**Given task**. Word for word, quote all of the material, omitting the pictures.

**Data excerpt**.

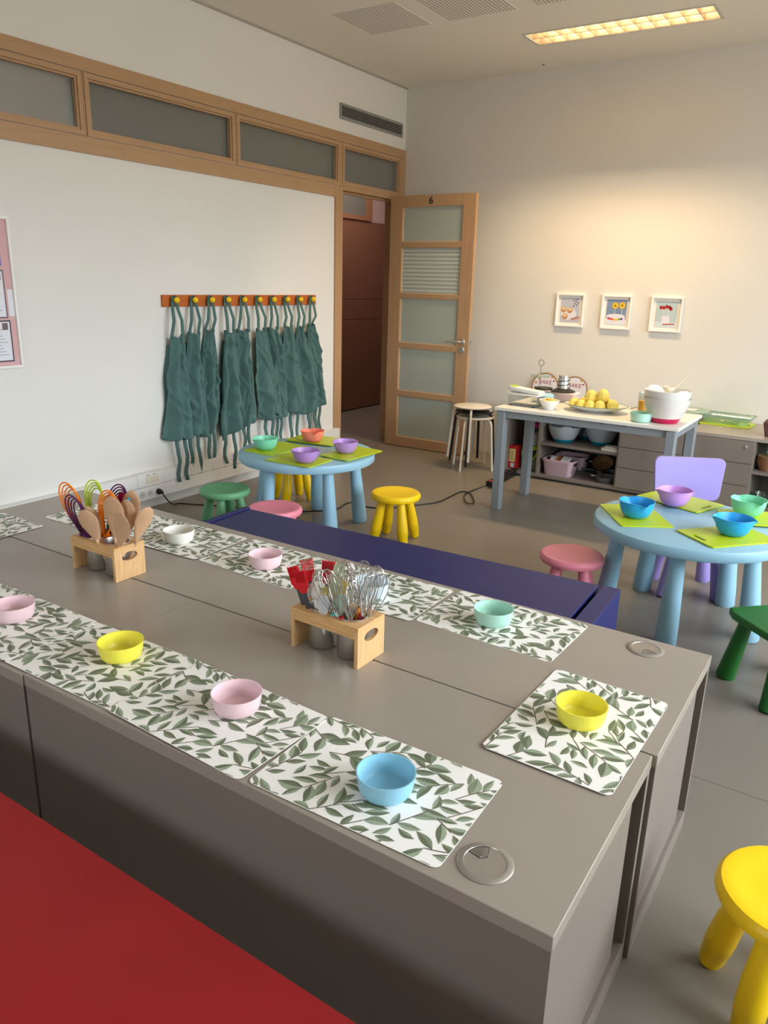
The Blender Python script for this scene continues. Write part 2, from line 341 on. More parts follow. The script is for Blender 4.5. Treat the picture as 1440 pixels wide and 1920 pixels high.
for i in range(10):
    rn = random.Random(40+i); py = PY[i]; (tl, tr_, zt), (bl, br, zb), x0 = AT[i], AB[i], AX[i]+.02
    root = thing('apron', 'dark green apron, '+AL[i], 'apron', (0, py, 1.36), group='green aprons on the peg rail')
    ph = rn.uniform(0, 6); k1 = rn.uniform(1.5, 2.4); k2 = rn.uniform(2.8, 4.2); am = rn.uniform(.026, .036); sk = [.0, -.03, .05, .09, .02, -.01, -.04, -.03, .03, -.02][i]
    cr = [(rn.uniform(.1, .9), rn.uniform(.05, .95), rn.uniform(-1.2, 1.2), rn.uniform(.03, .07)) for _ in range(20)]
    def cloth(u, v, back=0):
        s_ = v**1.15; e = .5*(1-math.cos(PI*min(1, v*1.25))) if i not in (0, 3) else s_
        e = .35*s_+.65*e; tp = (.13 if i not in (3,) else .05)*(1-v)**3*(tr_-tl)
        yl = tl+(bl-tl)*e+tp; yr = tr_+(br-tr_)*e-tp
        y = yl+(yr-yl)*u + .010*math.sin(7*v+ph)*(v) + .006*math.sin(13*v+2*ph+3*u)
        z = zt+(zb-zt)*v + (.012*math.sin(2*PI*u*k1+ph)+sk*(u-.5)*2)*v**2 - .02*math.exp(-((u-.45)/.25)**2)*(1-v)**6
        fo = am*math.sin(2*PI*k1*u+ph+1.2*v)*(.35+.65*v) + .008*math.sin(2*PI*k2*u+ph*2-1.5*v)*(.5+.5*v)
        for (cu_, cv_, sl, ww) in cr:
            d = (u-cu_)*.6*math.cos(sl)+(v-cv_)*math.sin(sl)
            ln = -(u-cu_)*.6*math.sin(sl)+(v-cv_)*math.cos(sl)
            fo += .014*math.exp(-(d/ww*2.2)**2)*math.exp(-(ln/.22)**2)
        x = max(.010, x0-.045+.075*math.sin(PI*min(1, max(0, u)))**.8*(.35+.65*v)+fo)
        return (x, y-py, z-1.36)
    MB().grid(lambda u, v: cloth(u, v), 40, 56).build('apron_body', m_apron, root, solid=.0025, ang=180)
    # second layer of the gathered skirt behind
    q = rn.uniform(-.02, .03)
    MB().grid(lambda u, v: (max(.006, cloth(1-u, .12+v*.86)[0]-.032), cloth(u*.9+.05, .12+v*.86)[1]+q, cloth(u, .12+v*.86)[2]+.012), 24, 30).build('back_panel', m_apron, root, solid=.002, ang=180)
    sb = MB()
    for (ye, off) in ((tl-py+.012, -.010), (tr_-py-.012, .010)):
        ribbon(sb, [(cloth(.1 if off < 0 else .9, .03)[0]+.003, cloth(.1 if off < 0 else .9, .03)[1], zt-1.36-.028), (cloth(.1 if off < 0 else .9, 0)[0]+.003, cloth(.1 if off < 0 else .9, 0)[1], zt-1.36+.002), (x0*.7+.008, ye*.66+off*.2, -.13), (.05, ye*.38+off*.5, -.06), (.042, ye*.10+off, 0), (.040, off*1.1, .024)], .023, (.25, .95, 0))
    ribbon(sb, [(.040, -.014, .018), (.040, -.006, .029), (.040, .006, .029), (.040, .014, .018)], .014, (1, 0, 0))
    sb.build('neck_strap', m_apron, root, solid=.002, ang=180)
    if i in (0, 1, 2, 4, 6, 8):
        MB().lathe([(.0035, 0), (.0035, .002)], 10, mx=Matrix.Translation((x0+.008, (tl if i % 2 == 0 else tr_)*.6+py*.4-py, -.12)) @ Matrix.Rotation(PI/2, 4, 'Y')).build('snap_button', m_steel, root)
    for s_ in ((.32, .62) if i != 3 else (.15, .55)):
        yb = (bl+(br-bl)*s_)-py; zl = rn.uniform(.11, .2) if i < 4 else rn.uniform(.12, .30)
        tb = MB(); n = 12; p2 = rn.uniform(0, 6)
        ribbon(tb, [(x0-.02+.006*math.sin(k*.8+p2)+.004, yb+.007*math.sin(k*.75+p2)*k/n+rn.uniform(-.002, .002)+.010*k/n, (zb+.04)+(zl-zb-.04)*k/n-1.36) for k in range(n+1)], .026, (.4, .9, 0))
        tb.build('apron_tie', m_apron, root, solid=.002, ang=180)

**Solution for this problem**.
The Blender Python script for this scene continues. Write part 2, from line 341 on. More parts follow. The script is for Blender 4.5. Treat the picture as 1440 pixels wide and 1920 pixels high.
for i in range(10):
    rn = random.Random(40+i); py = PY[i]; (tl, tr_, zt), (bl, br, zb), x0 = AT[i], AB[i], AX[i]+.02
    root = thing('apron', 'dark green apron, '+AL[i], 'apron', (0, py, 1.36), group='green aprons on the peg rail')
    ph = rn.uniform(0, 6); k1 = rn.uniform(1.5, 2.4); k2 = rn.uniform(2.8, 4.2); am = rn.uniform(.026, .036); sk = [.0, -.03, .05, .09, .02, -.01, -.04, -.03, .03, -.02][i]
    cr = [(rn.uniform(.1, .9), rn.uniform(.05, .95), rn.uniform(-1.2, 1.2), rn.uniform(.03, .07)) for _ in range(20)]
    def cloth(u, v, back=0):
        s_ = v**1.15; e = .5*(1-math.cos(PI*min(1, v*1.25))) if i not in (0, 3) else s_
        e = .35*s_+.65*e; tp = (.13 if i not in (3,) else .05)*(1-v)**3*(tr_-tl)
        yl = tl+(bl-tl)*e+tp; yr = tr_+(br-tr_)*e-tp
        y = yl+(yr-yl)*u + .010*math.sin(7*v+ph)*(v) + .006*math.sin(13*v+2*ph+3*u)
        z = zt+(zb-zt)*v + (.012*math.sin(2*PI*u*k1+ph)+sk*(u-.5)*2)*v**2 - .02*math.exp(-((u-.45)/.25)**2)*(1-v)**6
        fo = am*math.sin(2*PI*k1*u+ph+1.2*v)*(.35+.65*v) + .008*math.sin(2*PI*k2*u+ph*2-1.5*v)*(.5+.5*v)
        for (cu_, cv_, sl, ww) in cr:
            d = (u-cu_)*.6*math.cos(sl)+(v-cv_)*math.sin(sl)
            ln = -(u-cu_)*.6*math.sin(sl)+(v-cv_)*math.cos(sl)
            fo += .014*math.exp(-(d/ww*2.2)**2)*math.exp(-(ln/.22)**2)
        x = max(.010, x0-.045+.075*math.sin(PI*min(1, max(0, u)))**.8*(.35+.65*v)+fo)
        return (x, y-py, z-1.36)
    MB().grid(lambda u, v: cloth(u, v), 40, 56).build('apron_body', m_apron, root, solid=.0025, ang=180)
    # second layer of the gathered skirt behind
    q = rn.uniform(-.02, .03)
    MB().grid(lambda u, v: (max(.006, cloth(1-u, .12+v*.86)[0]-.032), cloth(u*.9+.05, .12+v*.86)[1]+q, cloth(u, .12+v*.86)[2]+.012), 24, 30).build('back_panel', m_apron, root, solid=.002, ang=180)
    sb = MB()
    for (ye, off) in ((tl-py+.012, -.010), (tr_-py-.012, .010)):
        ribbon(sb, [(cloth(.1 if off < 0 else .9, .03)[0]+.003, cloth(.1 if off < 0 else .9, .03)[1], zt-1.36-.028), (cloth(.1 if off < 0 else .9, 0)[0]+.003, cloth(.1 if off < 0 else .9, 0)[1], zt-1.36+.002), (x0*.7+.008, ye*.66+off*.2, -.13), (.05, ye*.38+off*.5, -.06), (.042, ye*.10+off, 0), (.040, off*1.1, .024)], .023, (.25, .95, 0))
    ribbon(sb, [(.040, -.014, .018), (.040, -.006, .029), (.040, .006, .029), (.040, .014, .018)], .014, (1, 0, 0))
    sb.build('neck_strap', m_apron, root, solid=.002, ang=180)
    if i in (0, 1, 2, 4, 6, 8):
        MB().lathe([(.0035, 0), (.0035, .002)], 10, mx=Matrix.Translation((x0+.008, (tl if i % 2 == 0 else tr_)*.6+py*.4-py, -.12)) @ Matrix.Rotation(PI/2, 4, 'Y')).build('snap_button', m_steel, root)
    for s_ in ((.32, .62) if i != 3 else (.15, .55)):
        yb = (bl+(br-bl)*s_)-py; zl = rn.uniform(.11, .2) if i < 4 else rn.uniform(.12, .30)
        tb = MB(); n = 12; p2 = rn.uniform(0, 6)
        ribbon(tb, [(x0-.02+.006*math.sin(k*.8+p2)+.004, yb+.007*math.sin(k*.75+p2)*k/n+rn.uniform(-.002, .002)+.010*k/n, (zb+.04)+(zl-zb-.04)*k/n-1.36) for k in range(n+1)], .026, (.4, .9, 0))
        tb.build('apron_tie', m_apron, root, solid=.002, ang=180)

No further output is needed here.